Jill Boogren, a parent leader at Ramsey, pointed to communication problems stemming from the school's still-new PTA and the challenge of spreading the word at the mostly Latino, mostly immigrant school.

"You have a population where parents can't come here and advocate for their kids because they're working two jobs, because (the students) are foster kids, or (the parents) don't speak English," explained Alison Dunkelberger, another Ramsey parent leader. "If the district had been more forthcoming from the beginning, we could have made a coalition with them."

Plan's Future In Doubt?

The Ramsey parents' opposition could bear fruit, despite the urgency of the situation. District officials have set an early-November deadline to deliver a recommendation on Ramsey to the school board. That has turned the heat up on planners and teachers to sell the proposal to parents faced with choosing schools in January 2012.

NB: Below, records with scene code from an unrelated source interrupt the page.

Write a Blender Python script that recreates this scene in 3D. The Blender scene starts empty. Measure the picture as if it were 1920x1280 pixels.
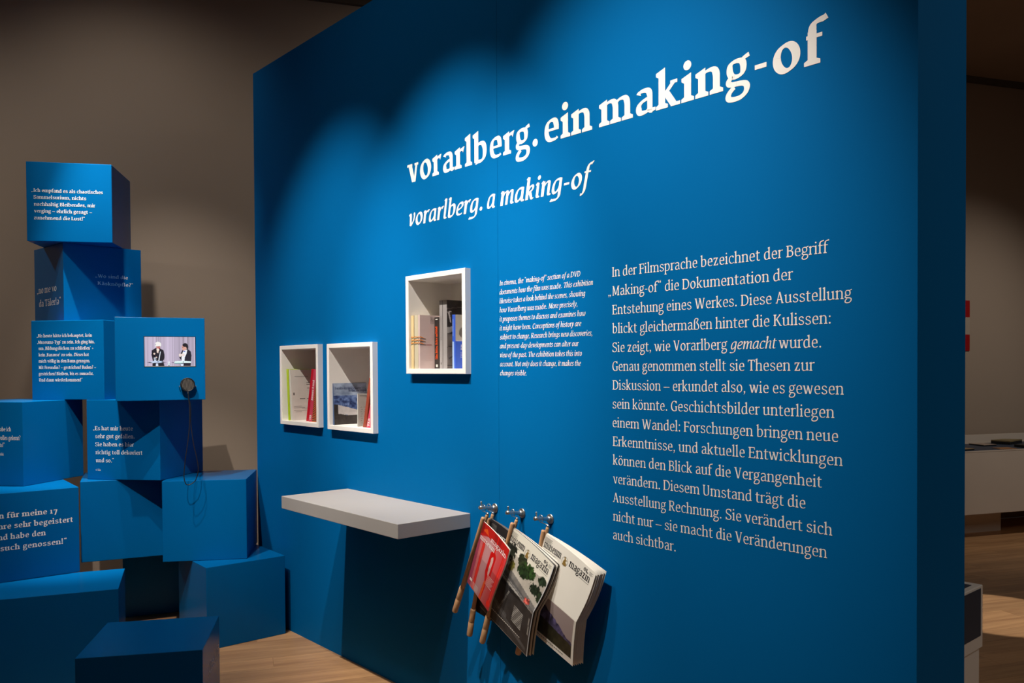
import bpy, bmesh, math, random
import numpy as np
from mathutils import Vector, Matrix
random.seed(4)
SC = bpy.context.scene
COL = SC.collection
PI = math.pi

# ------------------------------------------------------------------ camera
cam_data = bpy.data.cameras.new('camera')
cam = bpy.data.objects.new('camera', cam_data); COL.objects.link(cam)
YAW, PITCH, ROLL, F, CY, CH = 0.847699966, -0.017677238, -0.006123185, 1576.6961, 715.01605, 1.4881084
fwd = Vector((-math.sin(YAW)*math.cos(PITCH), math.cos(YAW)*math.cos(PITCH), math.sin(PITCH)))
rt = Vector((math.cos(YAW), math.sin(YAW), 0)); up = rt.cross(fwd)
r2 = rt*math.cos(ROLL)+up*math.sin(ROLL); u2 = -rt*math.sin(ROLL)+up*math.cos(ROLL)
m = Matrix((r2, u2, -fwd)).transposed().to_4x4(); m.translation = Vector((0, 0, CH))
cam.matrix_world = m
cam_data.sensor_width = 36; cam_data.sensor_fit = 'HORIZONTAL'; cam_data.lens = 36*F/1920
cam_data.shift_y = (CY-640)/1920; cam_data.clip_start = .05
SC.camera = cam

# ------------------------------------------------------------------ world, lights, exposure
w = bpy.data.worlds.new('world'); SC.world = w; w.use_nodes = True
w.node_tree.nodes['Background'].inputs[0].default_value = (.05, .045, .04, 1)
w.node_tree.nodes['Background'].inputs[1].default_value = .2
vs = SC.view_settings; vs.view_transform = 'Standard'; vs.look = 'None'; vs.gamma = 1; vs.use_curve_mapping = False; vs.exposure = 0.0
try:
    SC.cycles.use_denoising = True; SC.cycles.denoiser = 'OPENIMAGEDENOISE'; SC.cycles.denoising_input_passes = 'RGB_ALBEDO_NORMAL'; SC.cycles.denoising_prefilter = 'ACCURATE'
    SC.cycles.max_bounces = 8; SC.cycles.diffuse_bounces = 5; SC.cycles.sample_clamp_indirect = 4
except Exception: pass
WARM = (1.0, .925, .83)
def spot(loc, tgt, power, cone, blend=.6, size=.02, col=WARM):
    l = bpy.data.lights.new('spot_or_wash', 'SPOT'); l.energy = power; l.color = col
    l.spot_size = math.radians(cone); l.spot_blend = blend; l.shadow_soft_size = size
    o = bpy.data.objects.new('spot_or_wash', l); COL.objects.link(o); o.location = loc
    o.rotation_euler = (Vector(tgt)-Vector(loc)).to_track_quat('-Z', 'Y').to_euler()
    return o
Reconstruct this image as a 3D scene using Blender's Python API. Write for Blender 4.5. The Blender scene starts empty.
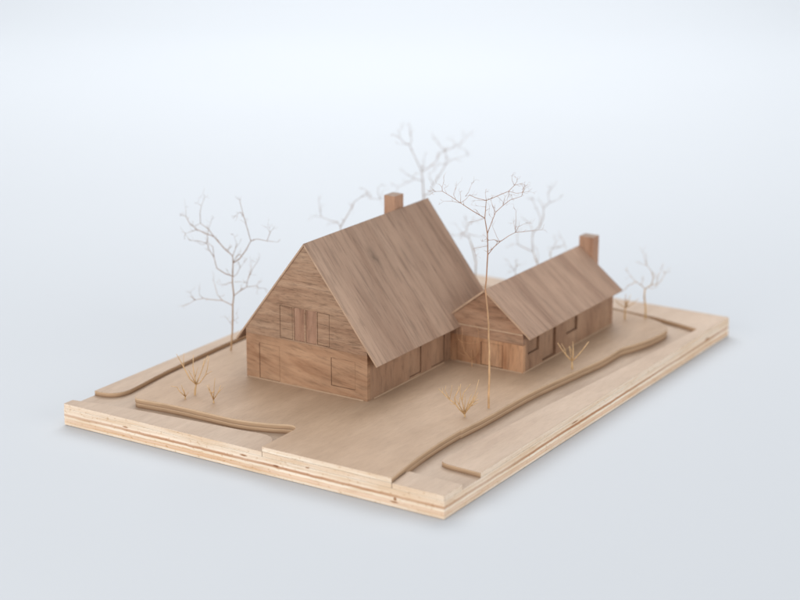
import bpy, bmesh, math, random, json
from mathutils import Vector, Matrix
from mathutils.geometry import tessellate_polygon
S = 0.03                      # one modelling unit is 30 mm (the board is 30 cm deep)
C = bpy.data.collections.new('architectural_model'); bpy.context.scene.collection.children.link(C)
scn = bpy.context.scene
ZR, ZA, ZB = 0.4016, 0.5139, 0.6262     # road level, first sheet, terrace sheet
W, D = 14.30, 10.0

# ------------------------------------------------------------------ materials
def new_mat(name):
    m = bpy.data.materials.new(name); m.use_nodes = True
    nt = m.node_tree; nt.nodes.clear()
    out = nt.nodes.new('ShaderNodeOutputMaterial'); p = nt.nodes.new('ShaderNodeBsdfPrincipled')
    nt.links.new(p.outputs[0], out.inputs[0])
    p.inputs['Specular IOR Level'].default_value = 0.25
    return m, nt, p
def N(nt, t, **k):
    n = nt.nodes.new(t)
    for a, b in k.items(): setattr(n, a, b)
    return n
def noise(nt, vec, scale, detail=4, rough=.55, dist=0):
    n = N(nt, 'ShaderNodeTexNoise'); n.inputs['Scale'].default_value = scale
    n.inputs['Detail'].default_value = detail; n.inputs['Roughness'].default_value = rough
    n.inputs['Distortion'].default_value = dist
    nt.links.new(vec, n.inputs['Vector']); return n.outputs['Fac']
def mapping(nt, sc, loc=(0,0,0), rot=(0,0,0)):
    tc = N(nt, 'ShaderNodeTexCoord'); mp = N(nt, 'ShaderNodeMapping')
    r = N(nt, 'ShaderNodeMapping'); r.inputs['Rotation'].default_value = rot
    r.inputs['Location'].default_value = loc
    nt.links.new(tc.outputs['Object'], r.inputs['Vector']); nt.links.new(r.outputs[0], mp.inputs['Vector'])
    mp.inputs['Scale'].default_value = sc
    return mp.outputs[0], r.outputs[0]
def ramp(nt, fac, stops, interp='LINEAR'):
    r = N(nt, 'ShaderNodeValToRGB'); r.color_ramp.interpolation = interp
    e = r.color_ramp.elements
    while len(e) < len(stops): e.new(.5)
    for i, (p, c) in enumerate(stops):
        e[i].position = p; e[i].color = (c, c, c, 1) if isinstance(c, (int, float)) else (*c, 1)
    nt.links.new(fac, r.inputs['Fac']); return r.outputs['Color']
def mul(nt, a, b, f=1.0, mode='MULTIPLY'):
    m = N(nt, 'ShaderNodeMix', data_type='RGBA', blend_type=mode)
    m.inputs[0].default_value = f
    nt.links.new(a, m.inputs[6])
    nt.links.new(b, m.inputs[7]); return m.outputs[2]
def mixf(nt, fac, a, b):
    m = N(nt, 'ShaderNodeMix', data_type='RGBA')
    nt.links.new(fac, m.inputs[0]); nt.links.new(a, m.inputs[6]); nt.links.new(b, m.inputs[7]); return m.outputs[2]
def rgb(nt, c):
    n = N(nt, 'ShaderNodeRGB'); n.outputs[0].default_value = (*c, 1); return n.outputs[0]
def sc(*v): return tuple(x / S for x in v)
def lin(r, g, b):
    f = lambda c: c/255/12.92 if c/255 <= .04045 else ((c/255+.055)/1.055)**2.4
    return (f(r), f(g), f(b))

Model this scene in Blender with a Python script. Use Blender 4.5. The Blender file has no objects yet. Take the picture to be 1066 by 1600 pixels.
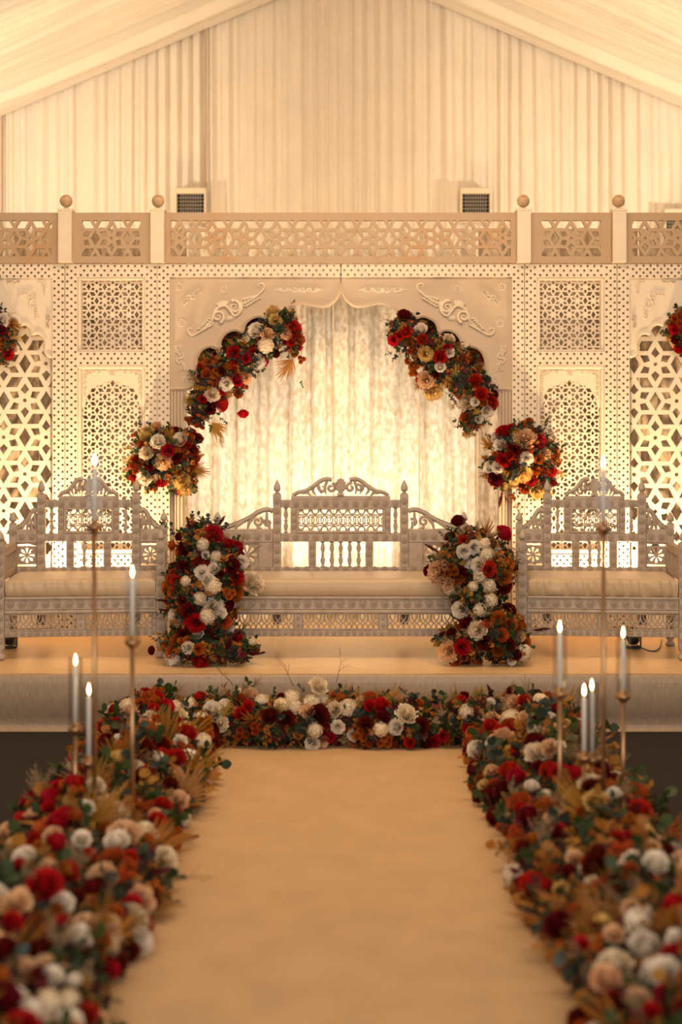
import bpy, math, random
from mathutils import Vector, Matrix, Euler
from mathutils.geometry import tessellate_polygon
from mathutils import noise as mnoise
random.seed(7)
PI = math.pi
C = bpy.context.scene.collection
sc = bpy.context.scene
F, CX, HY, CAMZ = 2150.0, 533.0, 703.0, 1.53      # focal length in pixels, principal column, horizon row, eye height

# ------------------------------------------------------------------ camera, world, lights, exposure
cam = bpy.data.cameras.new('camera'); co = bpy.data.objects.new('camera', cam); C.objects.link(co)
co.location = (0, 0, CAMZ); co.rotation_euler = (PI/2, 0, 0)
cam.sensor_fit = 'HORIZONTAL'; cam.sensor_width = 24; cam.lens = 24*F/1066
cam.shift_y = -97/1066; cam.clip_end = 60
cam.dof.use_dof = True; cam.dof.focus_distance = 8.4; cam.dof.aperture_fstop = 1.25
sc.camera = co
sc.view_settings.view_transform = 'Standard'; sc.view_settings.look = 'None'
sc.view_settings.gamma = 1; sc.view_settings.use_curve_mapping = False
sc.view_settings.exposure = 0.62
sc.cycles.use_denoising = True
sc.cycles.max_bounces = 6; sc.cycles.diffuse_bounces = 3; sc.cycles.glossy_bounces = 3
sc.cycles.transparent_max_bounces = 10; sc.cycles.caustics_reflective = False; sc.cycles.caustics_refractive = False
sc.cycles.sample_clamp_indirect = 4
w = bpy.data.worlds.new('daylight'); sc.world = w; w.use_nodes = True
w.node_tree.nodes['Background'].inputs[0].default_value = (1.0, .90, .80, 1)
w.node_tree.nodes['Background'].inputs[1].default_value = .42

def lamp(name, kind, loc, target, power, col, **kw):
    l = bpy.data.lights.new(name, kind); l.energy = power; l.color = col
    for k, v in kw.items(): setattr(l, k, v)
    o = bpy.data.objects.new(name, l); C.objects.link(o); o.location = loc
    o.rotation_euler = (Vector(target)-Vector(loc)).to_track_quat('-Z', 'Y').to_euler()
    return o
WARM = (1, .68, .37); SOFT = (1, .83, .62); WARM2 = (1, .69, .42); DAY = (1, .90, .80)
lamp('entrance_daylight', 'AREA', (0, -3.0, 3.2), (0, 7.5, .9), 240, DAY, shape='RECTANGLE', size=7, size_y=3)
lamp('overhead_fill', 'AREA', (0, 6.2, 4.3), (0, 8.4, .3), 85, WARM2, shape='RECTANGLE', size=4, size_y=1.2)  # added soft overhead fill for stage and runner, not a fitting of the tent
for s in (-1, 1):
    # uplighters on the stage behind the sofas, close to the panels
    lamp('panel_uplight', 'SPOT', (s*1.80, 8.86, .42), (s*1.86, 9.24, 2.3), 148, WARM, spot_size=math.radians(118), spot_blend=.45, shadow_soft_size=.025)
    lamp('arch_side_strip', 'AREA', (s*1.14, 9.47, 1.25), (s*.35, 9.84, 1.3), 3.5, SOFT, shape='RECTANGLE', size=.08, size_y=1.7)
    lamp('wall_uplight', 'AREA', (s*1.3, 10.35, .6), (s*.9, 12, 4.2), 31, (1, .70, .42), shape='RECTANGLE', size=2.8, size_y=.3)
    lamp('roof_uplight', 'SPOT', (s*4.2, 9.2, 2.2), (s*2.4, 11.0, 4.7), 290, SOFT, spot_size=math.radians(80), spot_blend=.9, shadow_soft_size=.15)
for s in (-1, 1): lamp('sofa_uplight', 'SPOT', (s*.24, 8.92, .40), (s*.20, 9.86, 2.0), 36, SOFT, spot_size=math.radians(84), spot_blend=.7, shadow_soft_size=.08)
lamp('arch_uplight', 'SPOT', (0, 9.44, .36), (0, 9.78, 2.9), 28, SOFT, spot_size=math.radians(125), spot_blend=.6, shadow_soft_size=.05)

# ------------------------------------------------------------------ materials
def mat(name, col, rough=.6, metal=0, spec=.5, var=0, vscale=8, col2=None, bump=0, bscale=60, stretch=(1,1,1), rnd=0, sheen=0, emit=None, estr=0, sharp=(.35,.65), bdist=.01, detail=4, hsh=.03):
    m = bpy.data.materials.new(name); m.use_nodes = True; nt = m.node_tree; b = nt.nodes['Principled BSDF']
    b.inputs['Base Color'].default_value = (*col, 1); b.inputs['Roughness'].default_value = rough
    b.inputs['Metallic'].default_value = metal; b.inputs['Specular IOR Level'].default_value = spec
    if sheen: b.inputs['Sheen Weight'].default_value = sheen
    if emit: b.inputs['Emission Color'].default_value = (*emit, 1); b.inputs['Emission Strength'].default_value = estr
    tc = nt.nodes.new('ShaderNodeTexCoord'); mp = nt.nodes.new('ShaderNodeMapping'); mp.inputs['Scale'].default_value = stretch
    nt.links.new(tc.outputs['Object'], mp.inputs[0])
    last = None
    if var or col2:
        n = nt.nodes.new('ShaderNodeTexNoise'); n.inputs['Scale'].default_value = vscale; n.inputs['Detail'].default_value = detail
        nt.links.new(mp.outputs[0], n.inputs['Vector'])
        r = nt.nodes.new('ShaderNodeMapRange'); r.inputs[1].default_value = sharp[0]; r.inputs[2].default_value = sharp[1]
        nt.links.new(n.outputs[0], r.inputs[0])
        mx = nt.nodes.new('ShaderNodeMix'); mx.data_type = 'RGBA'
        c2 = col2 or tuple(c*(1-var) for c in col)
        mx.inputs[6].default_value = (*col, 1); mx.inputs[7].default_value = (*c2, 1)
        nt.links.new(r.outputs[0], mx.inputs[0]); last = mx.outputs[2]
    if rnd:
        oi = nt.nodes.new('ShaderNodeObjectInfo'); hs = nt.nodes.new('ShaderNodeHueSaturation')
        r1 = nt.nodes.new('ShaderNodeMapRange'); r1.inputs[3].default_value = .5-rnd*hsh*.3; r1.inputs[4].default_value = .5+rnd*hsh
        r2 = nt.nodes.new('ShaderNodeMapRange'); r2.inputs[3].default_value = 1-rnd*.5; r2.inputs[4].default_value = 1+rnd*.35
        mm = nt.nodes.new('ShaderNodeMath'); mm.operation = 'FRACT'; mk = nt.nodes.new('ShaderNodeMath'); mk.operation = 'MULTIPLY'; mk.inputs[1].default_value = 7.31
        nt.links.new(oi.outputs['Random'], r1.inputs[0]); nt.links.new(oi.outputs['Random'], mk.inputs[0]); nt.links.new(mk.outputs[0], mm.inputs[0]); nt.links.new(mm.outputs[0], r2.inputs[0])
        nt.links.new(r1.outputs[0], hs.inputs['Hue']); nt.links.new(r2.outputs[0], hs.inputs['Value'])
        if last: nt.links.new(last, hs.inputs['Color'])
        else: hs.inputs['Color'].default_value = (*col, 1)
        last = hs.outputs[0]
    if last: nt.links.new(last, b.inputs['Base Color'])
    if bump:
        n = nt.nodes.new('ShaderNodeTexNoise'); n.inputs['Scale'].default_value = bscale; n.inputs['Detail'].default_value = 3
        nt.links.new(mp.outputs[0], n.inputs['Vector'])
        bp = nt.nodes.new('ShaderNodeBump'); bp.inputs['Strength'].default_value = bump; bp.inputs['Distance'].default_value = bdist
        nt.links.new(n.outputs[0], bp.inputs['Height']); nt.links.new(bp.outputs[0], b.inputs['Normal'])
    return m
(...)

Dunkelberger and other parent leaders say many teachers at Ramsey are demoralized by the uncertainty surrounding the move. If the more senior teachers decide to request transfers to other schools around the district, that would disintegrate the team that has slowly turned Ramsey around from its past as a nearly-failing school.

"We have to move forward right away," said school board member Rebecca Gagnon. "We just have to get it right, which includes having the support of the majority of the (Ramsey) teachers and staff."